:: EXERCISE ::
Your copy of the material below should match it exactly, except that it holds no pictures.
'''
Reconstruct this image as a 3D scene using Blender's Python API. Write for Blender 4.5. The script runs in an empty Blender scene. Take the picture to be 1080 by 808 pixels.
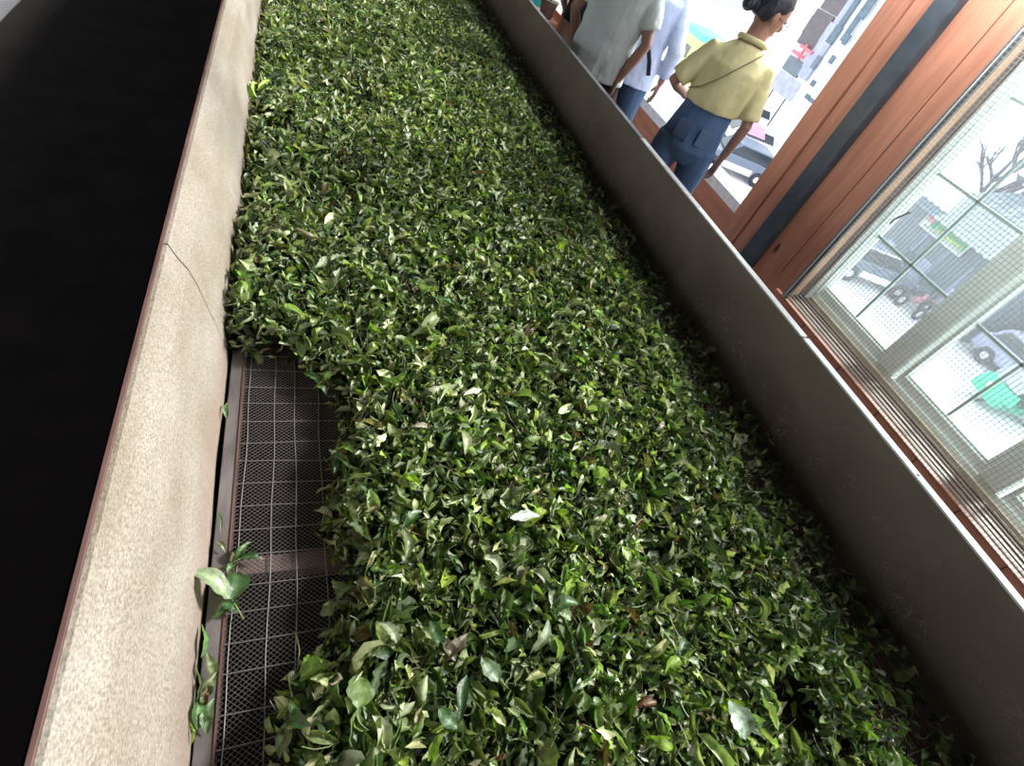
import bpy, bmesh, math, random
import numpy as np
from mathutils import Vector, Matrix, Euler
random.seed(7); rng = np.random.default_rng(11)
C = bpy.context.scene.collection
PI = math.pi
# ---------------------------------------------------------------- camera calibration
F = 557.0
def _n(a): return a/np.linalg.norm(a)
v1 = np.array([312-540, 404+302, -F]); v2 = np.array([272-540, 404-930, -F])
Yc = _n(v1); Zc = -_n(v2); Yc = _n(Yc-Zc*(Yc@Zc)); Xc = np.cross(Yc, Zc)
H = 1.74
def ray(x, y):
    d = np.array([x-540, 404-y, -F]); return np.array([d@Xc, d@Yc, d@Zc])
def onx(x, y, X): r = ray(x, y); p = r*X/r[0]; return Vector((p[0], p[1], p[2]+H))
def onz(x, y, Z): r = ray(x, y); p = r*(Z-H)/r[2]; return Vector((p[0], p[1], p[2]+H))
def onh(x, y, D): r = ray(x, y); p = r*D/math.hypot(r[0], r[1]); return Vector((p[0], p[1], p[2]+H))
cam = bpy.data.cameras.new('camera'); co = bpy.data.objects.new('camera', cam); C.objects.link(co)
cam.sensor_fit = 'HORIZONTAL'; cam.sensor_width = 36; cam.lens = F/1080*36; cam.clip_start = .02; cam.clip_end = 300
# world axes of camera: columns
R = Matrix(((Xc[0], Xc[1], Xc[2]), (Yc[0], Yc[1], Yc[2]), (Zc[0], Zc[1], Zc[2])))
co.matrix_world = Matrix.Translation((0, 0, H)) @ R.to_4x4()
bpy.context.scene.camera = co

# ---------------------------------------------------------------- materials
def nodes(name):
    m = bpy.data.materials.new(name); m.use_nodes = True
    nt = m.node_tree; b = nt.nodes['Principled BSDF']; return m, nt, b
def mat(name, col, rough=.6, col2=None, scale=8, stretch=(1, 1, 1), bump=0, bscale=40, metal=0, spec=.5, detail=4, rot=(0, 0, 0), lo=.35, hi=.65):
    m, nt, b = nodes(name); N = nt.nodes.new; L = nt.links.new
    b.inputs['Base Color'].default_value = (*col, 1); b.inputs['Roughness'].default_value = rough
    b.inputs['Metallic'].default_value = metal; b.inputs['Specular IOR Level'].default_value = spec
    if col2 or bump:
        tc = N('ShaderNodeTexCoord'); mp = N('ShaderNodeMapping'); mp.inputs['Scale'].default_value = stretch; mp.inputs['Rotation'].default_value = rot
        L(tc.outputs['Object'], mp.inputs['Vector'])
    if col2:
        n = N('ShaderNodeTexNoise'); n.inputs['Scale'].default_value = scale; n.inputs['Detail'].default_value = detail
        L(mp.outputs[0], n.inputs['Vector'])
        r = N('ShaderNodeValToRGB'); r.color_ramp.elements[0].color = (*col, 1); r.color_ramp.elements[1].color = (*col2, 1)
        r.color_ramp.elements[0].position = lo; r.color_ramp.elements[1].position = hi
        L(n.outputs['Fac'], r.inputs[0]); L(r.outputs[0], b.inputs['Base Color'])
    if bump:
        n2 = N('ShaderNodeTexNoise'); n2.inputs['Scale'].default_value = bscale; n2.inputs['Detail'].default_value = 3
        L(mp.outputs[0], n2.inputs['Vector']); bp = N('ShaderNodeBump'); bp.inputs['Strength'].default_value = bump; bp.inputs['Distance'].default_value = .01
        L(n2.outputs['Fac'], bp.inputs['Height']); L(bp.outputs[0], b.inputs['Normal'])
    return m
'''
:: EXERCISE OUTPUT ::
Reconstruct this image as a 3D scene using Blender's Python API. Write for Blender 4.5. The script runs in an empty Blender scene. Take the picture to be 1080 by 808 pixels.
import bpy, bmesh, math, random
import numpy as np
from mathutils import Vector, Matrix, Euler
random.seed(7); rng = np.random.default_rng(11)
C = bpy.context.scene.collection
PI = math.pi
# ---------------------------------------------------------------- camera calibration
F = 557.0
def _n(a): return a/np.linalg.norm(a)
v1 = np.array([312-540, 404+302, -F]); v2 = np.array([272-540, 404-930, -F])
Yc = _n(v1); Zc = -_n(v2); Yc = _n(Yc-Zc*(Yc@Zc)); Xc = np.cross(Yc, Zc)
H = 1.74
def ray(x, y):
    d = np.array([x-540, 404-y, -F]); return np.array([d@Xc, d@Yc, d@Zc])
def onx(x, y, X): r = ray(x, y); p = r*X/r[0]; return Vector((p[0], p[1], p[2]+H))
def onz(x, y, Z): r = ray(x, y); p = r*(Z-H)/r[2]; return Vector((p[0], p[1], p[2]+H))
def onh(x, y, D): r = ray(x, y); p = r*D/math.hypot(r[0], r[1]); return Vector((p[0], p[1], p[2]+H))
cam = bpy.data.cameras.new('camera'); co = bpy.data.objects.new('camera', cam); C.objects.link(co)
cam.sensor_fit = 'HORIZONTAL'; cam.sensor_width = 36; cam.lens = F/1080*36; cam.clip_start = .02; cam.clip_end = 300
# world axes of camera: columns
R = Matrix(((Xc[0], Xc[1], Xc[2]), (Yc[0], Yc[1], Yc[2]), (Zc[0], Zc[1], Zc[2])))
co.matrix_world = Matrix.Translation((0, 0, H)) @ R.to_4x4()
bpy.context.scene.camera = co

# ---------------------------------------------------------------- materials
def nodes(name):
    m = bpy.data.materials.new(name); m.use_nodes = True
    nt = m.node_tree; b = nt.nodes['Principled BSDF']; return m, nt, b
def mat(name, col, rough=.6, col2=None, scale=8, stretch=(1, 1, 1), bump=0, bscale=40, metal=0, spec=.5, detail=4, rot=(0, 0, 0), lo=.35, hi=.65):
    m, nt, b = nodes(name); N = nt.nodes.new; L = nt.links.new
    b.inputs['Base Color'].default_value = (*col, 1); b.inputs['Roughness'].default_value = rough
    b.inputs['Metallic'].default_value = metal; b.inputs['Specular IOR Level'].default_value = spec
    if col2 or bump:
        tc = N('ShaderNodeTexCoord'); mp = N('ShaderNodeMapping'); mp.inputs['Scale'].default_value = stretch; mp.inputs['Rotation'].default_value = rot
        L(tc.outputs['Object'], mp.inputs['Vector'])
    if col2:
        n = N('ShaderNodeTexNoise'); n.inputs['Scale'].default_value = scale; n.inputs['Detail'].default_value = detail
        L(mp.outputs[0], n.inputs['Vector'])
        r = N('ShaderNodeValToRGB'); r.color_ramp.elements[0].color = (*col, 1); r.color_ramp.elements[1].color = (*col2, 1)
        r.color_ramp.elements[0].position = lo; r.color_ramp.elements[1].position = hi
        L(n.outputs['Fac'], r.inputs[0]); L(r.outputs[0], b.inputs['Base Color'])
    if bump:
        n2 = N('ShaderNodeTexNoise'); n2.inputs['Scale'].default_value = bscale; n2.inputs['Detail'].default_value = 3
        L(mp.outputs[0], n2.inputs['Vector']); bp = N('ShaderNodeBump'); bp.inputs['Strength'].default_value = bump; bp.inputs['Distance'].default_value = .01
        L(n2.outputs['Fac'], bp.inputs['Height']); L(bp.outputs[0], b.inputs['Normal'])
    return m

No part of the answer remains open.